> **Work required**
Only lines with the string "scene" matter here; gather them from the material below.

> **Recorded data**

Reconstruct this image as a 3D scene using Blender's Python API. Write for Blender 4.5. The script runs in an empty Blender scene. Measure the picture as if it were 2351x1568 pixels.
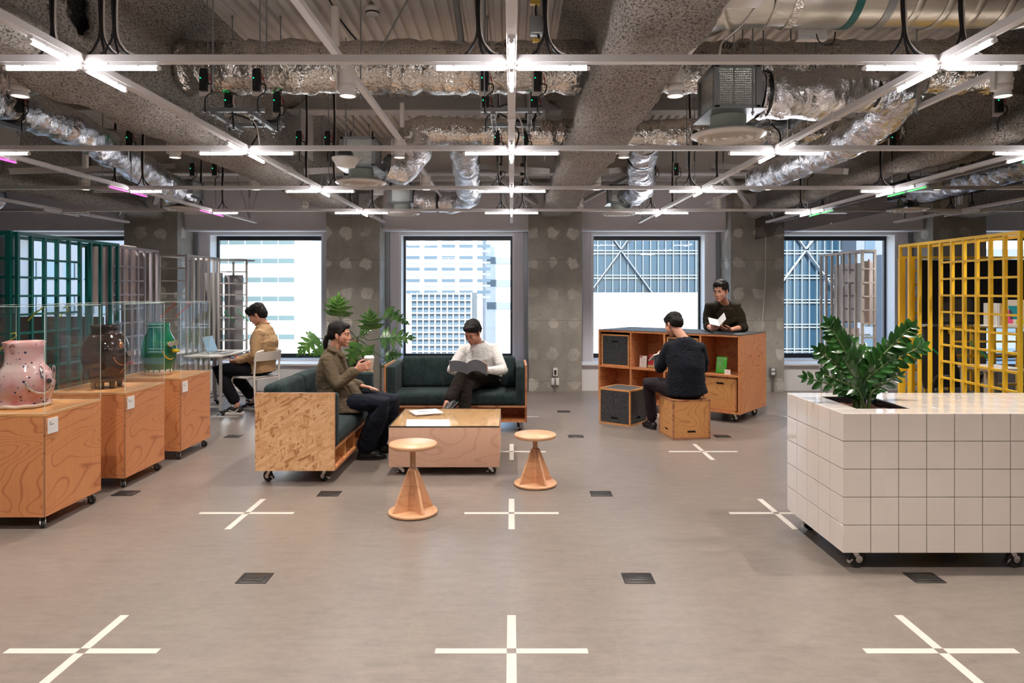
import bpy, math, random
from mathutils import Vector, Matrix, noise
random.seed(7)
PI = math.pi
SC = bpy.context.scene
COL = SC.collection
# ---------------------------------------------------------------- camera, world, sun, exposure
F, HX, HY, HC = 1588.0, 1174.5, 668.0, 1.51          # focal length in pixels, vanishing point, eye height
cam = bpy.data.cameras.new('camera'); co = bpy.data.objects.new('camera', cam); COL.objects.link(co)
co.location = (0, 0, HC); co.rotation_euler = (PI/2, 0, 0)
cam.sensor_width = 36; cam.lens = F/2351*36; cam.shift_y = (HY-784)/2351; cam.shift_x = (1175.5-HX)/2351
cam.clip_start = .05; cam.clip_end = 500
SC.camera = co
vs = SC.view_settings
SC.display_settings.display_device = 'sRGB'
vs.view_transform = 'Standard'; vs.look = 'None'; vs.gamma = 1; vs.exposure = 1.05; vs.use_curve_mapping = False
cy = SC.cycles
cy.max_bounces = 8; cy.diffuse_bounces = 4; cy.glossy_bounces = 4; cy.transmission_bounces = 6; cy.transparent_max_bounces = 24
cy.caustics_reflective = False; cy.caustics_refractive = False; cy.sample_clamp_indirect = 6
cy.use_denoising = True
SPOT_W, TUBE_L = 74.0, 26.0
W = bpy.data.worlds.new('sky'); SC.world = W; W.use_nodes = True
wn = W.node_tree; wn.nodes.clear()
wo = wn.nodes.new('ShaderNodeOutputWorld'); wb = wn.nodes.new('ShaderNodeBackground')
sk = wn.nodes.new('ShaderNodeTexSky'); sk.sky_type = 'HOSEK_WILKIE'; sk.sun_direction = (-.25, -.6, .75); sk.turbidity = 4; sk.ground_albedo = .4
wn.links.new(sk.outputs[0], wb.inputs[0]); wb.inputs[1].default_value = 8
wn.links.new(wb.outputs[0], wo.inputs[0])
sl = bpy.data.lights.new('sun', 'SUN'); so = bpy.data.objects.new('sun', sl); COL.objects.link(so)
sl.energy = 8; sl.angle = .01; sl.color = (1, .96, .9)
so.rotation_euler = Vector((.04, .7, -.62)).to_track_quat('-Z', 'Y').to_euler()

def px(u, Y): return (u-HX)*Y/F
def pz(v, Y): return HC-(v-HY)*Y/F
def pt(u, v, Y): return Vector((px(u, Y), Y, pz(v, Y)))

# ---------------------------------------------------------------- mesh builder
class MB:
    def __init__(s): s.v = []; s.f = []; s.sm = []; s.mi = []; s.M = Matrix(); s.cm = 0
    def add(s, vs_, fs, smooth=False):
        b = len(s.v); M = s.M
        s.v += [tuple(M @ Vector(p)) for p in vs_]
        s.f += [tuple(b+i for i in f) for f in fs]
        s.sm += [smooth]*len(fs); s.mi += [s.cm]*len(fs)
        return s
    def bb(s, x0, x1, y0, y1, z0, z1):
        return s.add([(x0,y0,z0),(x1,y0,z0),(x1,y1,z0),(x0,y1,z0),(x0,y0,z1),(x1,y0,z1),(x1,y1,z1),(x0,y1,z1)],
              [(0,3,2,1),(4,5,6,7),(0,1,5,4),(1,2,6,5),(2,3,7,6),(3,0,4,7)])
    def box(s, c, d): return s.bb(c[0]-d[0]/2, c[0]+d[0]/2, c[1]-d[1]/2, c[1]+d[1]/2, c[2]-d[2]/2, c[2]+d[2]/2)
    def bar(s, p, q, w, h=None):          # square bar between two points
        p, q = Vector(p), Vector(q); d = (q-p); L = d.length; d.normalize(); h = h or w
        up = Vector((0,0,1)) if abs(d.z) < .95 else Vector((0,1,0))
        a = d.cross(up).normalized()*w/2; b = a.cross(d).normalized()*h/2
        vs_ = [p-a-b, p+a-b, p+a+b, p-a+b, q-a-b, q+a-b, q+a+b, q-a+b]
        return s.add(vs_, [(0,3,2,1),(4,5,6,7),(0,1,5,4),(1,2,6,5),(2,3,7,6),(3,0,4,7)][::1])
    def tube(s, path, r, n=8, cap=True, rnd=False, sy=1.0, up0=None):
        P = [Vector(p) for p in path]; m = len(P)
        R = [r]*m if isinstance(r, (int, float)) else list(r)
        if rnd:
            def ext(c, d, r_):
                return [(c+d*r_*math.sin(a), r_*math.cos(a)) for a in (PI*.17, PI*.33, PI*.46)]
            d0 = (P[0]-P[1]).normalized(); d1 = (P[-1]-P[-2]).normalized()
            e0 = ext(P[0], d0, R[0])[::-1]; e1 = ext(P[-1], d1, R[-1])
            P = [e[0] for e in e0]+P+[e[0] for e in e1]; R = [e[1] for e in e0]+R+[e[1] for e in e1]; m = len(P)
        T = []
        for i in range(m):
            a = P[max(0, i-1)]; b = P[min(m-1, i+1)]; t = (b-a)
            T.append(t.normalized() if t.length > 1e-9 else Vector((0,0,1)))
        up = Vector(up0) if up0 else (Vector((0,0,1)) if abs(T[0].z) < .9 else Vector((0,1,0)))
        x = T[0].cross(up).normalized(); vs_ = []
        for i in range(m):
            x = (x-T[i]*x.dot(T[i])).normalized(); y = T[i].cross(x)
            for k in range(n):
                a = 2*PI*k/n; vs_.append(P[i]+x*R[i]*math.cos(a)+y*R[i]*sy*math.sin(a))
        fs = [(i*n+k, i*n+(k+1) % n, (i+1)*n+(k+1) % n, (i+1)*n+k) for i in range(m-1) for k in range(n)]
        s.add(vs_, fs, True)
        if cap:
            s.add(vs_[:n], [tuple(range(n))[::-1]], rnd); s.add(vs_[-n:], [tuple(range(n))], rnd)
        return s
    def cyl(s, p, q, r, r1=None, n=16): return s.tube([p, q], [r, r if r1 is None else r1], n)
    def lathe(s, prof, c=(0,0,0), n=32, smooth=True, wob=None):
        vs_ = []; m = len(prof)
        for (r, z) in prof:
            for k in range(n):
                a = 2*PI*k/n; rr = r*(1+(wob(a, z) if wob else 0)); vs_.append((c[0]+rr*math.cos(a), c[1]+rr*math.sin(a), c[2]+z))
        fs = [(i*n+k, i*n+(k+1) % n, (i+1)*n+(k+1) % n, (i+1)*n+k) for i in range(m-1) for k in range(n)]
        s.add(vs_, fs, smooth)
        if prof[0][0] > 1e-5: s.add(vs_[:n], [tuple(range(n))[::-1]])
        if prof[-1][0] > 1e-5: s.add(vs_[-n:], [tuple(range(n))])
        return s
    def ell(s, c, r, n=14, rot=None):
        c = Vector(c); r = (r, r, r) if isinstance(r, (int, float)) else r; vs_ = []
        for i in range(1, n//2+1):
            t = PI*i/(n//2+1)
            for k in range(n):
                a = 2*PI*k/n; p = Vector((r[0]*math.sin(t)*math.cos(a), r[1]*math.sin(t)*math.sin(a), r[2]*math.cos(t)))
                vs_.append(c+(rot @ p if rot else p))
        h = n//2; T0 = Vector((0,0,r[2])); vs_ += [c+(rot @ T0 if rot else T0), c-(rot @ T0 if rot else T0)]
        fs = [(i*n+k, (i+1)*n+k, (i+1)*n+(k+1) % n, i*n+(k+1) % n) for i in range(h-1) for k in range(n)]
        fs += [(h*n, k, (k+1) % n) for k in range(n)]+[(h*n+1, (h-1)*n+(k+1) % n, (h-1)*n+k) for k in range(n)]
        return s.add(vs_, fs, True)
    def rbox(s, c, d, r=.02, seg=2, div=1, puff=0.0):   # rounded box, optionally puffed like a cushion
        h = [x/2 for x in d]; r = min([r]+[x*.98 for x in h]); cs = []
        for a in range(3):
            i = h[a]-r; l = [-h[a]]+[-i-r*math.cos(PI/2*(k+1)/(seg+1))*1.0 for k in range(seg)]
            l = [-i-r*(1-k/(seg+0.0)) for k in range(seg)]+[-i]
            mid = [-i+2*i*k/(div+1) for k in range(1, div+1)]; cs.append(l+mid+[-x for x in l[::-1]])
        vs_ = {}; V = []; Fc = []
        def vid(i, j, k):
            key = (i, j, k)
            if key not in vs_:
                p = Vector((cs[0][i], cs[1][j], cs[2][k])); q = Vector([max(-(h[a]-r), min(h[a]-r, p[a])) for a in range(3)])
                dd = p-q
                if dd.length > 1e-9: p = q+dd.normalized()*r
                if puff:
                    for a in range(3):
                        b, e = (a+1) % 3, (a+2) % 3
                        w = (1-(p[b]/h[b])**2)*(1-(p[e]/h[e])**2); p[a] += puff*max(0, w)*(p[a]/h[a])*(d[a]/min(d) < 1.3 and 1 or .25)
                vs_[key] = len(V); V.append(p+Vector(c))
            return vs_[key]
        n = [len(x) for x in cs]
        for a in range(3):
            b, e = (a+1) % 3, (a+2) % 3
            for side in (0, n[a]-1):
                for i in range(n[b]-1):
                    for j in range(n[e]-1):
                        def ix(x, y):
                            t = [0, 0, 0]; t[a] = side; t[b] = x; t[e] = y; return vid(*t)
                        q = (ix(i, j), ix(i+1, j), ix(i+1, j+1), ix(i, j+1))
                        Fc.append(q if side else q[::-1])
        return s.add(V, Fc, True)
    def prism(s, poly, a, b, axis='z', smooth=False):      # polygon extruded along an axis
        def m(p, t): return {'z': (p[0], p[1], t), 'y': (p[0], t, p[1]), 'x': (t, p[0], p[1])}[axis]
        n = len(poly); vs_ = [m(p, a) for p in poly]+[m(p, b) for p in poly]
        s.add(vs_, [(i, (i+1) % n, n+(i+1) % n, n+i) for i in range(n)], smooth)
        return s.add(vs_, [tuple(range(n))[::-1], tuple(range(n, 2*n))])
    def loft(s, rings, cap=True, smooth=True):
        n = len(rings[0]); m = len(rings); V = [p for r in rings for p in r]
        s.add(V, [(i*n+k, i*n+(k+1) % n, (i+1)*n+(k+1) % n, (i+1)*n+k) for i in range(m-1) for k in range(n)], smooth)
        if cap: s.add(rings[0], [tuple(range(n))[::-1]], smooth); s.add(rings[-1], [tuple(range(n))], smooth)
        return s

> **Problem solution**
Reconstruct this image as a 3D scene using Blender's Python API. Write for Blender 4.5. The script runs in an empty Blender scene. Measure the picture as if it were 2351x1568 pixels.
SC = bpy.context.scene